• _TASK MATERIAL_
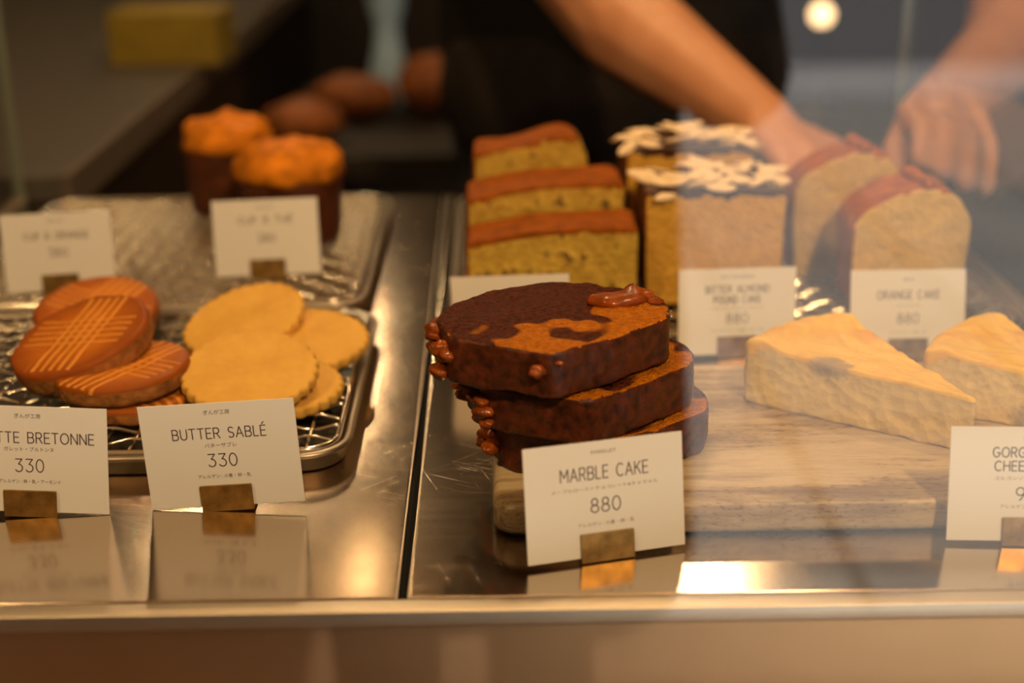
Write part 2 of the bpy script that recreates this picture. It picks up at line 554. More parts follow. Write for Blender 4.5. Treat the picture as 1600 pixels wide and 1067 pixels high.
def slab(outline, h, bev=3.0, step=2.4, nz=None, disp=0.8, freq=0.08, seed=0, top=None, edge_disp=None, taper=0.0):
    """solid with the given 2D outline (mm) and height h; returns verts, faces (top: z offset function)"""
    pts = resample(outline, step)
    n = len(pts)
    c = sum(pts, Vector((0, 0))) / n
    rav = sum((p - c).length for p in pts) / n
    nz = nz or max(2, int((h - 2 * bev) / step))
    rows = []
    cap = max(4, int(rav / step))
    def ring(inset, z):
        k = 1 - inset / rav - taper * z / h
        return [((p - c) * k + c, z) for p in pts]
    for i in range(cap):
        rows.append(ring(rav - (rav - bev) * (i + 0.15) / cap, 0))
    for i in range(5):
        a = PI / 2 * i / 4
        rows.append(ring(bev - bev * math.sin(a), bev - bev * math.cos(a)))
    for i in range(1, nz):
        rows.append(ring(0, bev + (h - 2 * bev) * i / nz))
    for i in range(5):
        a = PI / 2 * i / 4
        rows.append(ring(bev - bev * math.cos(a), h - bev + bev * math.sin(a)))
    for i in range(cap - 1, -1, -1):
        rows.append(ring(rav - (rav - bev) * (i + 0.15) / cap, h))
    vs = []
    for row in rows:
        for p, z in row:
            zz = z
            if top:
                zz = z + top(p.x, p.y) * (z / h)
            vs.append(Vector((p.x, p.y, zz)))
    R = len(rows)
    fs = []
    for i in range(R - 1):
        for k in range(n):
            fs.append((i * n + k, i * n + (k + 1) % n, (i + 1) * n + (k + 1) % n, (i + 1) * n + k))
    b = len(vs); vs.append(sum(vs[:n], Vector()) / n)
    t = len(vs); vs.append(sum(vs[(R - 1) * n:R * n], Vector()) / n)
    for k in range(n):
        fs.append((b, (k + 1) % n, k)); fs.append((t, (R - 1) * n + k, (R - 1) * n + (k + 1) % n))
    # displacement along normals
    bm = bmesh.new()
    bv = [bm.verts.new(v) for v in vs]
    for f in fs:
        bm.faces.new([bv[i] for i in f])
    bm.normal_update()
    out = []
    so = Vector((seed * 13.7, seed * 5.1, seed * 9.3))
    for v in bm.verts:
        p = v.co * freq + so
        d = noise.noise(p) + 0.5 * noise.noise(p * 2.3) + 0.3 * noise.noise(p * 5.1)
        out.append(v.co + v.normal * d * disp)
    bm.free()
    return out, fs

def split_build(verts, faces, classify, parts, parent, xf=None):
    """one solid cut into its parts; classify(centre, normal) -> key; parts {key: (name, mat)}"""
    if xf:
        verts = [xf(v) for v in verts]
    buckets = {k: [] for k in parts}
    for f in faces:
        a = [verts[i] for i in f]
        c = sum(a, Vector()) / len(a)
        nrm = (a[1] - a[0]).cross(a[2] - a[0])
        if len(a) == 4:
            nrm = (a[2] - a[0]).cross(a[3] - a[1])
        buckets[classify(c, nrm.normalized() if nrm.length > 0 else nrm)].append(f)
    res = {}
    for k, fs in buckets.items():
        if not fs:
            continue
        used = sorted({i for f in fs for i in f})
        mp = {i: j for j, i in enumerate(used)}
        me = bpy.data.meshes.new(parts[k][0])
        me.from_pydata([tuple(verts[i] * MM) for i in used], [], [tuple(mp[i] for i in f) for f in fs])
        me.update()
        me.materials.append(parts[k][1])
        for p in me.polygons:
            p.use_smooth = True
        res[k] = link_obj(parts[k][0], me, parent)
    return res

# ------------------------------------------------------------------ the setting
def struct(name, x0, x1, y0, y1, z0, z1, mat):
    o = MB().box(x0, x1, y0, y1, z0, z1).build(name, mat, smooth=False)
    return tag(o, kind='structure')

FZ = -950
struct('floor', -2300, 3600, -1100, 480, FZ - 60, FZ, M_FRONTFLOOR)
struct('floor', -2300, 3600, 480, 3400, FZ - 60, FZ, M_FLOOR)
struct('pavement', -6000, 9000, -5700, -1101, FZ - 60, FZ - 1, M_PAVE)
struct('kerb', -6000, 9000, -6600, -5701, FZ - 60, FZ + 4, M_KERB)
struct('road', -6000, 9000, -12000, -6601, FZ - 160, FZ - 90, M_ROAD)
struct('ceiling', -2300, 3600, -1250, 3400, 1650, 1720, M_CEIL)
struct('wall_back', -2300, 3600, 3400, 3480, FZ, 1650, M_WALL)
struct('wall_left', -2380, -2300, -1250, 3480, FZ, 1720, M_WALL)
struct('wall_right', 3600, 3680, -1250, 3480, FZ, 1720, M_WALL)
struct('wall_front', -2300, -300, -1250, -1130, FZ, 1650, M_WALLF)
struct('trim_1', -300, 3600, -1250, -1130, 1250, 1650, M_WALLF)
struct('facade', -6000, 9000, -12300, -12001, FZ, 5000, M_FACADE)

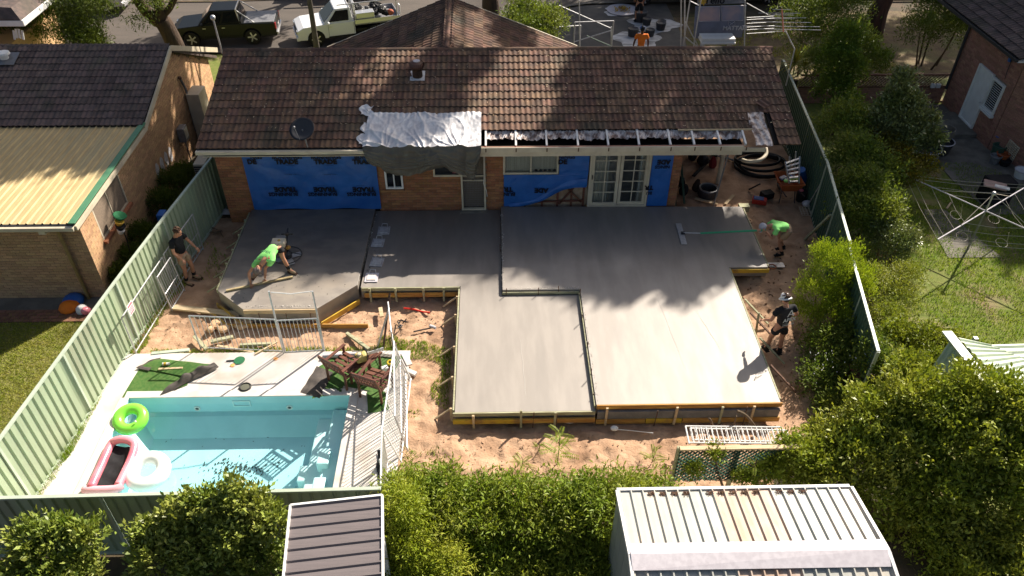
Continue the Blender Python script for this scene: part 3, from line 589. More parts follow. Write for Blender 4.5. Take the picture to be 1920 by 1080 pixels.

• _SHORT PROBLEM_
Return every line holding the word "Blender" from the records.

• _RESULT OF THE EXERCISE_
Write part 2 of the bpy script that recreates this picture. It picks up at line 554. More parts follow. Write for Blender 4.5. Treat the picture as 1600 pixels wide and 1067 pixels high.
Continue the Blender Python script for this scene: part 3, from line 589. More parts follow. Write for Blender 4.5. Take the picture to be 1920 by 1080 pixels.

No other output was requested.